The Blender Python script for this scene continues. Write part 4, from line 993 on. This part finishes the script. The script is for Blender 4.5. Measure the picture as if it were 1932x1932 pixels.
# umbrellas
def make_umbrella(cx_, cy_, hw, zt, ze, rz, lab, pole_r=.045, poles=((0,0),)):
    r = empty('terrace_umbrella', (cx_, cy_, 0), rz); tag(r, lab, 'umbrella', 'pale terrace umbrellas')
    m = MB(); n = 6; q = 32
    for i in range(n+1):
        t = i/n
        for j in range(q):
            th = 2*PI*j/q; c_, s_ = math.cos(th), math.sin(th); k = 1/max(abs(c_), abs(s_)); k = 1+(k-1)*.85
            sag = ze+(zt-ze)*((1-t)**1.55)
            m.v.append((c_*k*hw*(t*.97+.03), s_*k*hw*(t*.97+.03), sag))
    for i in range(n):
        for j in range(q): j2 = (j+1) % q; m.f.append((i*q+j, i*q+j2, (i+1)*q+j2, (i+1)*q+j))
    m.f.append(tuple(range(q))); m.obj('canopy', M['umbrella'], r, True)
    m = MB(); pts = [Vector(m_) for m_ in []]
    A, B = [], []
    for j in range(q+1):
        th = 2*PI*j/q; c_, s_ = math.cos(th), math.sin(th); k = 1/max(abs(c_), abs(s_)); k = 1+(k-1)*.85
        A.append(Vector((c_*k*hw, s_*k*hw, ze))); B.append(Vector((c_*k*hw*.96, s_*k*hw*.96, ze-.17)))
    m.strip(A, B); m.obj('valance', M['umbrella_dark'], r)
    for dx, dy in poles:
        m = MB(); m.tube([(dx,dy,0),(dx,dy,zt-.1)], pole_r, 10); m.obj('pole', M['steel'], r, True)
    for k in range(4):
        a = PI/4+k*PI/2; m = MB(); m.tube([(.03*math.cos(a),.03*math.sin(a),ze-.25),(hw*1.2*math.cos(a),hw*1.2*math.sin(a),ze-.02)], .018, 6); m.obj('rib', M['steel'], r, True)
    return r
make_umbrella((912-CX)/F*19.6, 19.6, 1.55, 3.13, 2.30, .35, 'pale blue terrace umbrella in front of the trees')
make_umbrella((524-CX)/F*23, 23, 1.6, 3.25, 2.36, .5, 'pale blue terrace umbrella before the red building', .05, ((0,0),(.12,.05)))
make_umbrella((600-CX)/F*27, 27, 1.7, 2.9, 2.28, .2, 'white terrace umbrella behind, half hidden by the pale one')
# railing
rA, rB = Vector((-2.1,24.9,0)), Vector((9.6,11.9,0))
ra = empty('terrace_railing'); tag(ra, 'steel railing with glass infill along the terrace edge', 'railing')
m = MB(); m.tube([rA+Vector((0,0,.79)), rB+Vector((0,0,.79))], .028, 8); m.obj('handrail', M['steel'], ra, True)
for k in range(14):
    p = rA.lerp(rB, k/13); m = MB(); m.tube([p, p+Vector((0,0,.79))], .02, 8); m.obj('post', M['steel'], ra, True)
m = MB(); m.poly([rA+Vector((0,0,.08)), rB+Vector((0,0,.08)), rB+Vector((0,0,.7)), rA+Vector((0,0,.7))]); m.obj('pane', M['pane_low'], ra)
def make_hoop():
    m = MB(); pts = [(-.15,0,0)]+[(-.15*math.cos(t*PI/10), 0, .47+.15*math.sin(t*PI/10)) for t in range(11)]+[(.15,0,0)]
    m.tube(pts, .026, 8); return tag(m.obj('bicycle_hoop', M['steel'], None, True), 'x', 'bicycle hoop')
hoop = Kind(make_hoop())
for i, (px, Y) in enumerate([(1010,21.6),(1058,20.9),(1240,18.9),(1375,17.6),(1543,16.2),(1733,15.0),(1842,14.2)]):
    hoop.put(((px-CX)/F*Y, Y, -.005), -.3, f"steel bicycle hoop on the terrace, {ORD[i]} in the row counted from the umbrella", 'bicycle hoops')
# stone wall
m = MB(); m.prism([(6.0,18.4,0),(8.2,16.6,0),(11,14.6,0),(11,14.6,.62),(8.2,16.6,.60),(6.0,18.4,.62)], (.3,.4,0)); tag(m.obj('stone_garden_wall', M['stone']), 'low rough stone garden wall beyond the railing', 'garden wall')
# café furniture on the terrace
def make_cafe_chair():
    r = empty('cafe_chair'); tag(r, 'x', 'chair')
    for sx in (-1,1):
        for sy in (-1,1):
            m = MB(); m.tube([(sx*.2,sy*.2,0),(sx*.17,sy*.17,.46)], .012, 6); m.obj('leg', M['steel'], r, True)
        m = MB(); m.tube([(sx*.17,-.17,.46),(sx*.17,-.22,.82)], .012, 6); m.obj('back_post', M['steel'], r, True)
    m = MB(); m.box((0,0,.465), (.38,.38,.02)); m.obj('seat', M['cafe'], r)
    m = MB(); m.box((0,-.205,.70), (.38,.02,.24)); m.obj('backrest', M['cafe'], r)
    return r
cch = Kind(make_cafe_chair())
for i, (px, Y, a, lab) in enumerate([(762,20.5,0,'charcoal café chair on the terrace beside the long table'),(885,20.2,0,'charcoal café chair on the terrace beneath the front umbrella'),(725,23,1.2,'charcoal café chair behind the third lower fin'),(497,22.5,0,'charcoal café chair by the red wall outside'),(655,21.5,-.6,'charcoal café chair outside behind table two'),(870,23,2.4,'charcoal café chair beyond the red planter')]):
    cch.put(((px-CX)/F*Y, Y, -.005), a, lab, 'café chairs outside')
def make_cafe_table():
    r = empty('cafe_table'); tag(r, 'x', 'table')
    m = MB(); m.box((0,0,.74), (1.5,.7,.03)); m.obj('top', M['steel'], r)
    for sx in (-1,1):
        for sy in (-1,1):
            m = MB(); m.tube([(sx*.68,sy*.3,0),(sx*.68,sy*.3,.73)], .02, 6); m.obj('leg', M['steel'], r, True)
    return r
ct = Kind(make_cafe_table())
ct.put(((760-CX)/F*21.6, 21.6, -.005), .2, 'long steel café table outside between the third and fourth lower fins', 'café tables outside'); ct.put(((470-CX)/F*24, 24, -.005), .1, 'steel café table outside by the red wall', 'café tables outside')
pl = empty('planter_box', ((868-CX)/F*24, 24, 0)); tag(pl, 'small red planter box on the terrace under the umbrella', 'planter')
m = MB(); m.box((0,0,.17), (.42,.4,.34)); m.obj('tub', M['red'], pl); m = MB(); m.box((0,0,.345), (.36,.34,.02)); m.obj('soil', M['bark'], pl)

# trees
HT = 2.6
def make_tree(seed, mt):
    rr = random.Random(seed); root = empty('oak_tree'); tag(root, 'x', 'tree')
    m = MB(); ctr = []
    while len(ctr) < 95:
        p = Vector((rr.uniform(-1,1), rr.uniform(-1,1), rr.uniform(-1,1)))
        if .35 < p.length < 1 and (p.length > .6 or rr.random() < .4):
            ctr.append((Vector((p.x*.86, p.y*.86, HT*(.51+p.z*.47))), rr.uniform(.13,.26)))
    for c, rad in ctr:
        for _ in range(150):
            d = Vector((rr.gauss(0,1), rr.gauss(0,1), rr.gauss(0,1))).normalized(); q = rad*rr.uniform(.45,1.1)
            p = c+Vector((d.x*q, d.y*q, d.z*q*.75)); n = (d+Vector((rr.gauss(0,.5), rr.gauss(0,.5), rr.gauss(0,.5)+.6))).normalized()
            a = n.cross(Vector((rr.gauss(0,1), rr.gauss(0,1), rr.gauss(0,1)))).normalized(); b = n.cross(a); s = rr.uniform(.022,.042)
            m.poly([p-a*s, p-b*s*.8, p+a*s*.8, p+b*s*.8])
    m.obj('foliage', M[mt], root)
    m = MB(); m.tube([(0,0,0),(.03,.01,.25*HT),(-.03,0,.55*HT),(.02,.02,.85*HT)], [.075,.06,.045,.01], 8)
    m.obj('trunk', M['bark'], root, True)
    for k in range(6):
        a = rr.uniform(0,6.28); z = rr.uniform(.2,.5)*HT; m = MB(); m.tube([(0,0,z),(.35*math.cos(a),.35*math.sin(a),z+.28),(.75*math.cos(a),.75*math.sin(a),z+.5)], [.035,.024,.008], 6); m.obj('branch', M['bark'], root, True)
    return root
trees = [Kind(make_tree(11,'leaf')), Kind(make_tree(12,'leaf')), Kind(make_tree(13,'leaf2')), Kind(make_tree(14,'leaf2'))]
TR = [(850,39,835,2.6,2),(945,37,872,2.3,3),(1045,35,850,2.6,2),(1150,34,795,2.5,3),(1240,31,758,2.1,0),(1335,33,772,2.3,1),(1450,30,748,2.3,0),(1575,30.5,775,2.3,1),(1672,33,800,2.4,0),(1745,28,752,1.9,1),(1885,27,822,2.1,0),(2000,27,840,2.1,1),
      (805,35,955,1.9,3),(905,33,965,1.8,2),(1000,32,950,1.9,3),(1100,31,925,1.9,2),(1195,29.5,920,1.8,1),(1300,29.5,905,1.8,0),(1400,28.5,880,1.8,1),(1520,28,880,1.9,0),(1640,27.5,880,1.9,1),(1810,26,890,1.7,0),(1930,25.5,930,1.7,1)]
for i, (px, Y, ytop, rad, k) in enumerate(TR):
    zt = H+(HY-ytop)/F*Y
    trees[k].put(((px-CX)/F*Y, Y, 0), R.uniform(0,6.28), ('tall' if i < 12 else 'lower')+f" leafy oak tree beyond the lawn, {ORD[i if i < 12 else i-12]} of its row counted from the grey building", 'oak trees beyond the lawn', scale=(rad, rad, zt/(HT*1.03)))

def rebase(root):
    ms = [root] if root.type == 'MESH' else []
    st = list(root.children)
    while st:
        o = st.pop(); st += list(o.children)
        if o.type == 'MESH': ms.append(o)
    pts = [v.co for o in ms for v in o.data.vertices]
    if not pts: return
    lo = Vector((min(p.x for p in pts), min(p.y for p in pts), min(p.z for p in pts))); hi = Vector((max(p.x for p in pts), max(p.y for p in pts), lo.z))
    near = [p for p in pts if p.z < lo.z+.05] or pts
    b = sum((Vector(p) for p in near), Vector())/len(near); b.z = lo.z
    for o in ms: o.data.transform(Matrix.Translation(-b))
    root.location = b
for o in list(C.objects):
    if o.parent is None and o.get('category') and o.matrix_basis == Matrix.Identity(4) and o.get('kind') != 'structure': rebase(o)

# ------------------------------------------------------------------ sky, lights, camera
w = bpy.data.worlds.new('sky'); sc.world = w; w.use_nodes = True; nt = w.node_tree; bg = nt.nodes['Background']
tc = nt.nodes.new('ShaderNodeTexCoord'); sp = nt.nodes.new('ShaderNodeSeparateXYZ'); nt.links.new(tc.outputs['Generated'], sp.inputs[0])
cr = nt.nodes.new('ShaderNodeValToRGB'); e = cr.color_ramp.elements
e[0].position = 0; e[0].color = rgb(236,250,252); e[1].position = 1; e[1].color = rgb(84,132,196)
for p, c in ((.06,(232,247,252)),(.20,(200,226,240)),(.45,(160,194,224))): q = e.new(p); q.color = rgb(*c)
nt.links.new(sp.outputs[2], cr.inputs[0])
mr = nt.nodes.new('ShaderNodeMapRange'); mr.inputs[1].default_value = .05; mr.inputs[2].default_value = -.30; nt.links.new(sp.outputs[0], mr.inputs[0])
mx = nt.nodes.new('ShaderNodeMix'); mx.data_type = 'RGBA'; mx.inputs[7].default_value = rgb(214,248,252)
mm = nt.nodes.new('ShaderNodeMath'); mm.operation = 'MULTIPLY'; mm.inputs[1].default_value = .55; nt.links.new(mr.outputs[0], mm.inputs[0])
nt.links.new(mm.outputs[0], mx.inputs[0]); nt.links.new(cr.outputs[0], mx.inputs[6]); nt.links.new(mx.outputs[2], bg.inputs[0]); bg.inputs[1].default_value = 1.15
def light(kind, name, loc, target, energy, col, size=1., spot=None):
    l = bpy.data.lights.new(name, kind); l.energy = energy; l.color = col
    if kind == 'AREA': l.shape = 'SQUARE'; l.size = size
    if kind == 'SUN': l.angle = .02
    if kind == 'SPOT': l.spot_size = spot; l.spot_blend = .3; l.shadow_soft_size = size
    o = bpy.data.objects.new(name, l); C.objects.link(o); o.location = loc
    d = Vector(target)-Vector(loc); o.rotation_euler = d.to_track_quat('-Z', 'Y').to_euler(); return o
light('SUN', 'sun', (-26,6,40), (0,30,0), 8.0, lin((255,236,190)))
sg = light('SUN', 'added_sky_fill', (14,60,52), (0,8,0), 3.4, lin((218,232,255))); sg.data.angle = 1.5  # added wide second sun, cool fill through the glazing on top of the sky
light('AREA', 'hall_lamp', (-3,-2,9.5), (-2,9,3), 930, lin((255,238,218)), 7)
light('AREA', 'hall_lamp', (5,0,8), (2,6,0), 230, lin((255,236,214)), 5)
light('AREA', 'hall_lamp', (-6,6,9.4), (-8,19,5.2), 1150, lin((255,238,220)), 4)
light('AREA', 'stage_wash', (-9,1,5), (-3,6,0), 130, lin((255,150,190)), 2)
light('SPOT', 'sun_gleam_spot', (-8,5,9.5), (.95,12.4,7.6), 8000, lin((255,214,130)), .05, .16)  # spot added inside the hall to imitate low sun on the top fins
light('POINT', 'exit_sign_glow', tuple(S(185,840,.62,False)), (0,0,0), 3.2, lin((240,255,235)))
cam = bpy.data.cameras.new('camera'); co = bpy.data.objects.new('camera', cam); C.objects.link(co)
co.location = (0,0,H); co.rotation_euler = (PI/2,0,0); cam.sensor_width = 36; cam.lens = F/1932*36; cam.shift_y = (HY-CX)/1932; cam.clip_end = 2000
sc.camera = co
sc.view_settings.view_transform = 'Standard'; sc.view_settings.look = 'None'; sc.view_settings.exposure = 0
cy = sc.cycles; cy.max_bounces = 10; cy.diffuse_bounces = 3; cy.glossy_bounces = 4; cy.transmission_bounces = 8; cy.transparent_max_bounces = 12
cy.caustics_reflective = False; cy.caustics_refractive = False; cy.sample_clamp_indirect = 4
○ ○ ○ ○ ○ ○ ○
-- Exercise task --
Pick every line with "from" in it and copy it.

-- Reply --
The Blender Python script for this scene continues. Write part 4, from line 993 on. This part finishes the script. The script is for Blender 4.5. Measure the picture as if it were 1932x1932 pixels.
    hoop.put(((px-CX)/F*Y, Y, -.005), -.3, f"steel bicycle hoop on the terrace, {ORD[i]} in the row counted from the umbrella", 'bicycle hoops')
    trees[k].put(((px-CX)/F*Y, Y, 0), R.uniform(0,6.28), ('tall' if i < 12 else 'lower')+f" leafy oak tree beyond the lawn, {ORD[i if i < 12 else i-12]} of its row counted from the grey building", 'oak trees beyond the lawn', scale=(rad, rad, zt/(HT*1.03)))